バレ出た56&57号!日本新は虎投が被弾

 「ヤクルト9‐0阪神」(15日、神宮)

 ヤクルトのウラディミール・バレンティン外野手(29)が阪神(20)戦(神宮)の初回に榎田から左中間へ4試合ぶりに今季56本目となる本塁打を放ち、シーズン最多本塁打のプロ野球新記録となった。三回にも2打席連続となる57号を左翼席に運び、2003年に韓国・サムスンの李承ヨプが記録した56本を超えアジア新記録も達成した。残り18試合、2004年のダイエー・松中以来、9年ぶりの3冠王も見えてきた。

 新たな時代への扉をこじ開けた。夜空に描かれた美しい放物線が、バックスクリーン左へ吸い込まれていく。一回1死二塁。カウント2ボール1ストライクからの4球目、榎田の137キロ直球をフルスイング。ついに飛び出した56号アーチだ。誰も足を踏み入れたことのない領域に、バレンティンがたどり着いた。

 打った瞬間だった。打球の行方を見据え、その屈強な両腕を高々と突き上げた。もはや敵も味方もない。3万319人の歴史の証人たちは、スタンディングオベーションで、ダイヤモンドをゆっくりと回る最強助っ人の生還を見届けた。

 「どの球種を打ったのか分からないくらい興奮している。55号を打ってから長く感じたが、この満員の神宮球場で打つことができて本当にうれしい。チョーキモチイイ!」。三回には自ら記録を更新する57号で花を添えた。最愛の母・アストリットさん(64)をお立ち台に迎え、「夢の中にいるのかというような錯覚をしてしまう」と、新たな金字塔を打ち立てた喜びに酔いしれた。

 1964年に王貞治(巨人)が記録して以来、約半世紀もの間、破られることのない“聖域”だった。タイ記録に並んだ01年のローズ(近鉄)、02年のカブレラ(西武)は、残り試合でその“呪縛”に苦しんだ。故意ではなかったとはいえ、相手チームが執ようなまでに勝負を避ける場面が続き、世界のホームランキングのカベを越えることはできなかった。

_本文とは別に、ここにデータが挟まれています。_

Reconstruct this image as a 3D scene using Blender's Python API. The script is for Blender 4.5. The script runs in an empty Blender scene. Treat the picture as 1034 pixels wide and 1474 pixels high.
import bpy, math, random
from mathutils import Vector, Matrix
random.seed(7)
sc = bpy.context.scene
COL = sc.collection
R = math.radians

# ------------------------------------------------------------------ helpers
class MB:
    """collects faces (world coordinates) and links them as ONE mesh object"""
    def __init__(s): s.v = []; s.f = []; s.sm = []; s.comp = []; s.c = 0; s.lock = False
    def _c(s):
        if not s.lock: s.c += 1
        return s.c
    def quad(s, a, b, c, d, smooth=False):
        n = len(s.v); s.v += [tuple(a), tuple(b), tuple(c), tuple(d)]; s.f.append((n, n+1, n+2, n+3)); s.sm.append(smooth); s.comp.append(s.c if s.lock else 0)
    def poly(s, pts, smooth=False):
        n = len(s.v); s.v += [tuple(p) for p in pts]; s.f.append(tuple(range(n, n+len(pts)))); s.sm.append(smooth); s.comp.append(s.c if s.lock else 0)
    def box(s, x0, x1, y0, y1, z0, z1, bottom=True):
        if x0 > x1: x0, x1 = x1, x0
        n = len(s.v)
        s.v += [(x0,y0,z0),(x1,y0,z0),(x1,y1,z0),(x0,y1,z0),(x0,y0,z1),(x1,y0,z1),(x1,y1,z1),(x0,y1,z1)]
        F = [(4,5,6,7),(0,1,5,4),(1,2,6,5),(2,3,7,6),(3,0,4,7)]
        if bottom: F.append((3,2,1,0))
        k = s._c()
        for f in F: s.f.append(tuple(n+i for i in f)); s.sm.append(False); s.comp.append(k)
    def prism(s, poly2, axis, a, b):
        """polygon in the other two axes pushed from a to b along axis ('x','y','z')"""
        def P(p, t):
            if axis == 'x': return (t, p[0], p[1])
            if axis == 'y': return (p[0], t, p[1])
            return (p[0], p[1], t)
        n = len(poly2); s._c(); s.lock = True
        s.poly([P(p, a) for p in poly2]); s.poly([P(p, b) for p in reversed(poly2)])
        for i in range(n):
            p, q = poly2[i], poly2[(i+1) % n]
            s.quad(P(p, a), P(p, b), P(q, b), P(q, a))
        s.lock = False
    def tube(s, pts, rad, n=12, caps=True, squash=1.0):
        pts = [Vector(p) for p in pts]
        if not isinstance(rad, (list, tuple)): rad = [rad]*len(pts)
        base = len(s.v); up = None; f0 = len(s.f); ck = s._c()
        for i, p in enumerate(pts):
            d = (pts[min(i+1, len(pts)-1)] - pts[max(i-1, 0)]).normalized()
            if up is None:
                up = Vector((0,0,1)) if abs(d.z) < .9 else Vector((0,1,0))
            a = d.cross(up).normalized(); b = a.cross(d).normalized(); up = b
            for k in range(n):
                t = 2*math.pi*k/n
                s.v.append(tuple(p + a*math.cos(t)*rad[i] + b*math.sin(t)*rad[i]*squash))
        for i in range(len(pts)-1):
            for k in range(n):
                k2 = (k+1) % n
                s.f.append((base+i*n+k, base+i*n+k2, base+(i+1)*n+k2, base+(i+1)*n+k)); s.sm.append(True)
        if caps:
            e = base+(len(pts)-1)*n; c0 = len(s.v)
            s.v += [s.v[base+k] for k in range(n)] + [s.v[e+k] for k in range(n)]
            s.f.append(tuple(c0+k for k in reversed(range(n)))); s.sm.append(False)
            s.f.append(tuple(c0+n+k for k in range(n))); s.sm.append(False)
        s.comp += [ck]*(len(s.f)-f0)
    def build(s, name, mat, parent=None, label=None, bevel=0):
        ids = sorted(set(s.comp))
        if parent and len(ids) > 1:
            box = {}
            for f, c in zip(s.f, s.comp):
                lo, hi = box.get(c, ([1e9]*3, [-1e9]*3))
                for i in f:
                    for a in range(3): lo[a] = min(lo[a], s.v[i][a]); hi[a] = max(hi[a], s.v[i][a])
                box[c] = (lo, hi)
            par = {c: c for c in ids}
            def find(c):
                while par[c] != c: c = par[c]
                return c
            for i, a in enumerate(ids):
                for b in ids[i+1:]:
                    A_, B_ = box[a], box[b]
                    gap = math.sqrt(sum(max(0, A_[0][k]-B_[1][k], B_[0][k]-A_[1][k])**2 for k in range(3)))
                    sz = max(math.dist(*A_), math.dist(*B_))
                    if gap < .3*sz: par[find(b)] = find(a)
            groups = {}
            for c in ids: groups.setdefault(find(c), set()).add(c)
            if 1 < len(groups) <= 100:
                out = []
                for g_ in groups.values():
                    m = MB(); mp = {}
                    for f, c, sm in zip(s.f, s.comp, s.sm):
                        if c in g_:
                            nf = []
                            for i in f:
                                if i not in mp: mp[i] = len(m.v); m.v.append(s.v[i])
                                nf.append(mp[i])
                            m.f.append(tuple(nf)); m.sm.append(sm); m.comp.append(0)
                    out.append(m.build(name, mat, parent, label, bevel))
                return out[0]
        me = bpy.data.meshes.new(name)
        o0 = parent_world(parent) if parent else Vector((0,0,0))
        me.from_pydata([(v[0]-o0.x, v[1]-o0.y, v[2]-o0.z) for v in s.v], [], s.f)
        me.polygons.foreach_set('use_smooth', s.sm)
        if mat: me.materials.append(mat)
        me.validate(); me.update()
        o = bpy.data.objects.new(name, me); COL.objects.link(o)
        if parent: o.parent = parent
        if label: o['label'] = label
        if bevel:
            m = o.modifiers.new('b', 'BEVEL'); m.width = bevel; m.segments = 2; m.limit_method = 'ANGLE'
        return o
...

 バレンティンは、そうした“歴史”を、自分なりに理解していた。本塁打を量産するにつれ、周囲から「55本」という数字の持つ意味、そして長年破られることのなかった経緯を聞かされた。人から情報を集めるだけでなく、自身でもインターネットなどで過去の記事を検索。松井秀喜氏が巨人入団当時、ホームランアーチストを期待する球団が「55」を託した背景も知った。

 日本プロ野球にとっての「55本」の重み。「外国人に抜かれたくないという気持ちは、分からなくもない」。だが、49年の時を経て、相手投手たちは勝負を挑むことをいとわなかった。「記録は更新されるもの。歴史を塗り替えられたということは、前に進もうという時期に来たということ。そういう機会を与えてもらって自分が成し遂げることができたのは、満足している」。2013年9月15日。尊敬する「サダハル・オー」を超え、忘れ得ぬアーチを球史に刻んだ。

 残り18試合。夢の続きへ、どん欲なバレンティンの挑戦は、終わらない。